In der öffentlichen Vorlage heißt es, die Stadt Weinheim könne keine Personen versorgen, die eine alters- und behindertengerechte Wohnung suchen, da sie über keine barrierefreien Wohnungen verfügt.
An Mieteinnahmen habe man in den vergangenen fünf Jahren durchschnittlich 1.333.000 Euro vereinnahmt. Hingegen stehen Kosten der Gebäudeunterhaltung in Höhe von durchschnittlich 560.000 Euro. Theoretisch müsste es also eigentlich einen jährlichen Überschuss in Höhe von 773.000 Euro geben, mit dem man 19 Wohnungen komplettsanieren könnte. Das Geld habe man aber anders verwendet, teilt die Verwaltung auf Anfrage von Stadtrat Matthias Hördt (Die Linke) mit.

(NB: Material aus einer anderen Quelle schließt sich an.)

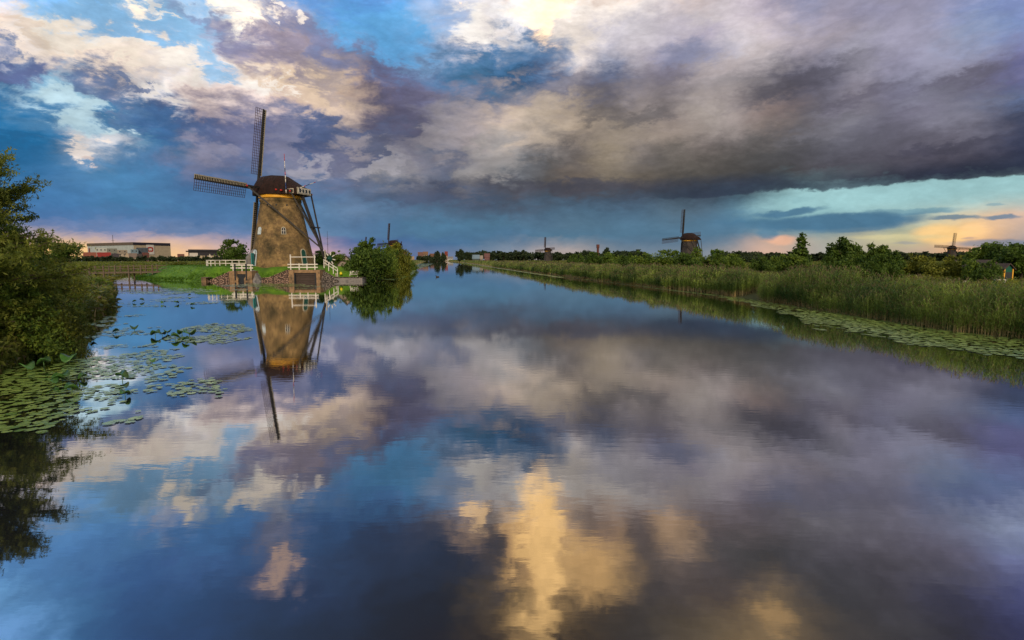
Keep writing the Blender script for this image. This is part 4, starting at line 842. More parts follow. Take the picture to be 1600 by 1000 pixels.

Gemeinderat zeigt sich schockiert über die Zustände
Der Gemeinderat war offenbar selbst nicht ganz im Bilde, wie es um die Wohnverhältnisse in Weinheim steht – jedenfalls legen die Reaktionen das nahe. Gerhard Mackert, Fraktionsvorsitzender der Freien Wähler, sagte:
Diese Bestandaufnahme ist ja fast ein Trauerspiel,
Die Stadt sei als Eigentümerin verpflichtet, ihre Immobilien „in einem bewohnbaren Zustand“ zu halten. Wenn das nicht gelinge, müsse man die Wohnungen verkaufen, und wenn sich kein Käufer finden lasse, müsse man die Immobilen abreißen, um Raum für neue Projekte zu schaffen.
Der CDU-Fraktionsvorsitzende Holger Haring räumte „gemeinsame Versäumnisse“ ein. Die SPD-Stadträtin Stella Kirgiane-Efremidis sagte:
Die Fehler der Vergangenheit holen uns jetzt ein. Wir hatten Geld für Prestigeprojekte übrig, aber haben unseren Bestand vernachlässigt.
Man müsse nun ein Wohnraumkonzept für Weinheim erarbeiten. In diesem Zusammenhang müsse man auch darauf achten, die Barrierefreiheit auszubauen. Laut Elisabeth Kramer müsse man wieder darüber diskutieren, ob eventuell eine städtische Wohnungsbaugesellschaft sinnvoll sei – denn auch vor dem Hintergrund der Flüchtlingslage müsse man in naher Zukunft deutlich mehr preisgünstigen Wohnraum schaffen.